## [Exercise materials]
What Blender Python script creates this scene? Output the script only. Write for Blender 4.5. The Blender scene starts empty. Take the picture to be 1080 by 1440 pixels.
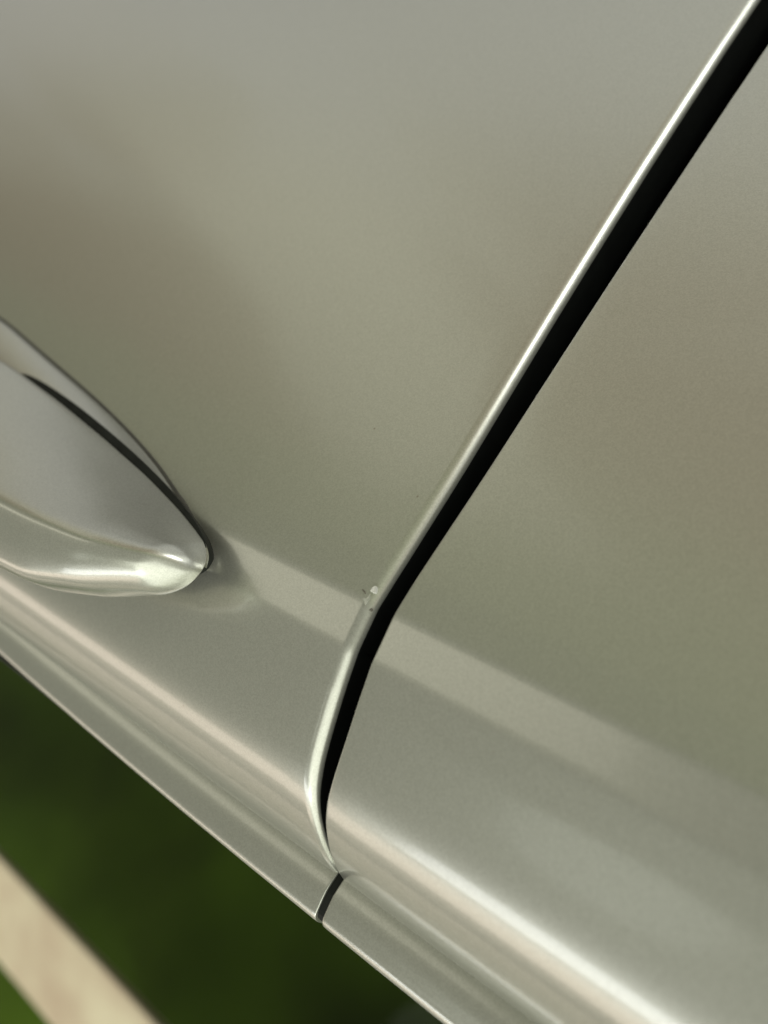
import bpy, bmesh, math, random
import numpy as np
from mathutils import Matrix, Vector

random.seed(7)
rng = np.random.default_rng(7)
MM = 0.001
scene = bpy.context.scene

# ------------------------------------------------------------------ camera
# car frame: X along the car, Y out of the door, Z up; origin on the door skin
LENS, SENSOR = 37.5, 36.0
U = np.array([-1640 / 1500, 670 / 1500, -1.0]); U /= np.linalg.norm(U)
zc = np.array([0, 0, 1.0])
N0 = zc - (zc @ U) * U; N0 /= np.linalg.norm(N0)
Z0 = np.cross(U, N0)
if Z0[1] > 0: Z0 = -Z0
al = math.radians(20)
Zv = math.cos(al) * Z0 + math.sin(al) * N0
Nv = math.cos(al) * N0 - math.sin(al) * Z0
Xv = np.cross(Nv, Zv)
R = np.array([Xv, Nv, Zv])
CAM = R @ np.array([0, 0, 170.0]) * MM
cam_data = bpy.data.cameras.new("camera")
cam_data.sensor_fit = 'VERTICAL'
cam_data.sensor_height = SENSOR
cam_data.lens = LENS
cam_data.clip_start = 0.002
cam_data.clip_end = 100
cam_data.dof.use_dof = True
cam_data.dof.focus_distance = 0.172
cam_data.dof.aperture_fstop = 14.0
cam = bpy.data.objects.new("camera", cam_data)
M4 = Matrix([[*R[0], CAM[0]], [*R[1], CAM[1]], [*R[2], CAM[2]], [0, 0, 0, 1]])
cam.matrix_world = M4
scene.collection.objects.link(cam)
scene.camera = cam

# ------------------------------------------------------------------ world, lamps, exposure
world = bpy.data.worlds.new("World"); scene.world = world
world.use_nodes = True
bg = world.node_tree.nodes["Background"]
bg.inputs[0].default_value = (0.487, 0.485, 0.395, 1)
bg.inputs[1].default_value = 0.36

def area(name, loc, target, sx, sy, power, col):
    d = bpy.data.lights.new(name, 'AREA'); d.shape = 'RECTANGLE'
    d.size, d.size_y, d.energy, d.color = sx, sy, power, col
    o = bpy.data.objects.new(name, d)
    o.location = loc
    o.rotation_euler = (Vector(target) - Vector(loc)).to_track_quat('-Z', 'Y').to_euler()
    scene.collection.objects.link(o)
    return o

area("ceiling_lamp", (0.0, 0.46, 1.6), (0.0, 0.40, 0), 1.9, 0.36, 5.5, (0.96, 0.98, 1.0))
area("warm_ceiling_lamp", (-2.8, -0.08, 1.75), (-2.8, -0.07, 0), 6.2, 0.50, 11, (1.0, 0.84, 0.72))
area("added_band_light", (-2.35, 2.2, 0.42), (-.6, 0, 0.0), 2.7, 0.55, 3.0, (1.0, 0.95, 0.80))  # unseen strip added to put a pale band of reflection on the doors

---

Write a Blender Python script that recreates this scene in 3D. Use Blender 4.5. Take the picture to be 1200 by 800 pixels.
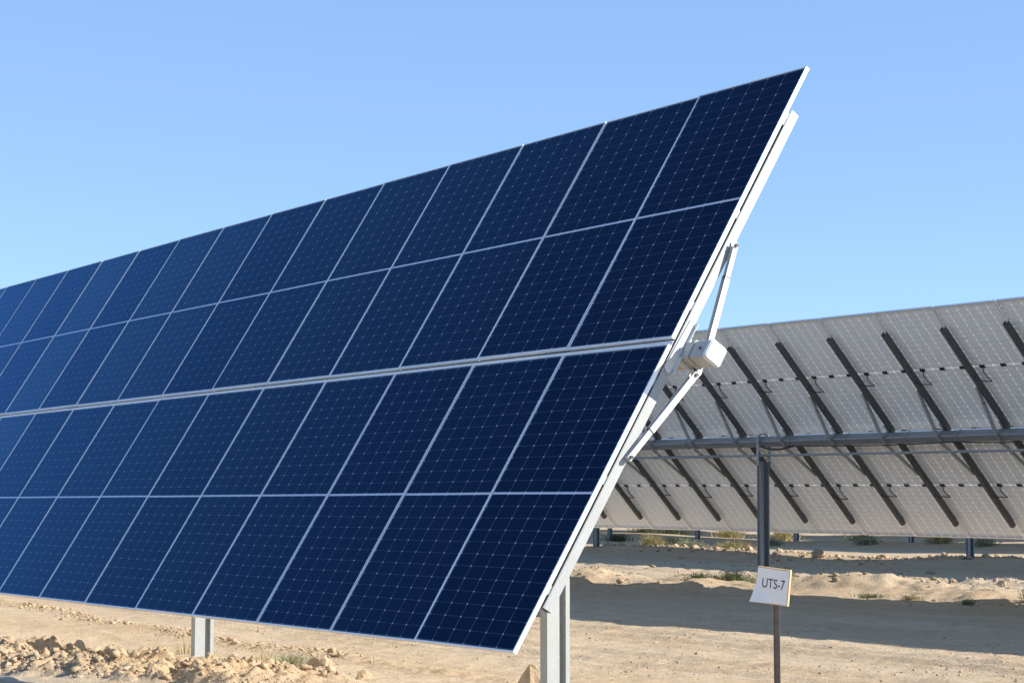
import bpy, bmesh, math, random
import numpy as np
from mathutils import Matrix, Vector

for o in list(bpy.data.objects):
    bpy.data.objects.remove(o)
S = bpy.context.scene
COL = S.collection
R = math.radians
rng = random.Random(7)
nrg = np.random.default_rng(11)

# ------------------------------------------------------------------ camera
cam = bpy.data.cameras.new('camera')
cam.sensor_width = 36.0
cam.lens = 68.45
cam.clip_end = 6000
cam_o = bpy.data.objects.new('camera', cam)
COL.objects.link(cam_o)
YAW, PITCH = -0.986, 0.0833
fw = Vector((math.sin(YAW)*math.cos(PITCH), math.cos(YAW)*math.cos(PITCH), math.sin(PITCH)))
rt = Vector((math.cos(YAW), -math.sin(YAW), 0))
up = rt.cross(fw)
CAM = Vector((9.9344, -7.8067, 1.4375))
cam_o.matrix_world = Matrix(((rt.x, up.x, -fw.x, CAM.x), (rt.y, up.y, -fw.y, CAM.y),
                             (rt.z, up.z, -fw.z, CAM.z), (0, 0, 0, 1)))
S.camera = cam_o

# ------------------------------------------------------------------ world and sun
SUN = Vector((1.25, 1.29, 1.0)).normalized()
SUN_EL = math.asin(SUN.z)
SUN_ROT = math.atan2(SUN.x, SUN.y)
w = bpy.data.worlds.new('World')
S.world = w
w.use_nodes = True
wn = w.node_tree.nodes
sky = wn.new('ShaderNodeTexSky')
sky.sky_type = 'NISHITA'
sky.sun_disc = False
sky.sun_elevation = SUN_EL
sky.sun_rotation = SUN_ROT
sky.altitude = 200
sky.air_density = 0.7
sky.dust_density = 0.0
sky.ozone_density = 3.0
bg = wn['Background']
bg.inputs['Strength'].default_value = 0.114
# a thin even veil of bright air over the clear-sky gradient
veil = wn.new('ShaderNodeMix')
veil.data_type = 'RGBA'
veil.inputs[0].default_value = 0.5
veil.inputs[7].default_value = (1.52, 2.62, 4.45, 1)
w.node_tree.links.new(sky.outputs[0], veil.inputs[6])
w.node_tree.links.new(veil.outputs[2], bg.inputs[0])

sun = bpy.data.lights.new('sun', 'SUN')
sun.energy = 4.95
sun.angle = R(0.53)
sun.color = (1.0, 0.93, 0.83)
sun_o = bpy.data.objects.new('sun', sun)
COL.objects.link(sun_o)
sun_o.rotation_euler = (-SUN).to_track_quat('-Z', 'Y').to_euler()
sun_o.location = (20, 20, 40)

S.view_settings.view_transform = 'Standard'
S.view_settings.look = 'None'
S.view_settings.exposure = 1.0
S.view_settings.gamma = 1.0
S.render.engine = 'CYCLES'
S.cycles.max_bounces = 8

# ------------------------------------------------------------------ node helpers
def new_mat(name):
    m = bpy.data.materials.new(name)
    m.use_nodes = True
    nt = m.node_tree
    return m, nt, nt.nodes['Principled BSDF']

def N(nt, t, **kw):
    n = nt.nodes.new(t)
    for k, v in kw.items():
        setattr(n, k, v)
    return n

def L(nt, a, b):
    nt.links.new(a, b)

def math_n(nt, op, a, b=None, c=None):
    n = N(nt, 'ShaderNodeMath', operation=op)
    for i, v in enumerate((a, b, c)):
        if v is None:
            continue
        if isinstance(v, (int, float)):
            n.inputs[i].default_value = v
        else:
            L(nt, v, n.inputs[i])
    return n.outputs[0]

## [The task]
Begin at the line containing "Write a Blender", end at the line containing "S.camera = cam_o", and copy those lines word for word, both included. Skip pictures.

## [Task result]
Write a Blender Python script that recreates this scene in 3D. Use Blender 4.5. Take the picture to be 1200 by 800 pixels.
import bpy, bmesh, math, random
import numpy as np
from mathutils import Matrix, Vector

for o in list(bpy.data.objects):
    bpy.data.objects.remove(o)
S = bpy.context.scene
COL = S.collection
R = math.radians
rng = random.Random(7)
nrg = np.random.default_rng(11)

# ------------------------------------------------------------------ camera
cam = bpy.data.cameras.new('camera')
cam.sensor_width = 36.0
cam.lens = 68.45
cam.clip_end = 6000
cam_o = bpy.data.objects.new('camera', cam)
COL.objects.link(cam_o)
YAW, PITCH = -0.986, 0.0833
fw = Vector((math.sin(YAW)*math.cos(PITCH), math.cos(YAW)*math.cos(PITCH), math.sin(PITCH)))
rt = Vector((math.cos(YAW), -math.sin(YAW), 0))
up = rt.cross(fw)
CAM = Vector((9.9344, -7.8067, 1.4375))
cam_o.matrix_world = Matrix(((rt.x, up.x, -fw.x, CAM.x), (rt.y, up.y, -fw.y, CAM.y),
                             (rt.z, up.z, -fw.z, CAM.z), (0, 0, 0, 1)))
S.camera = cam_o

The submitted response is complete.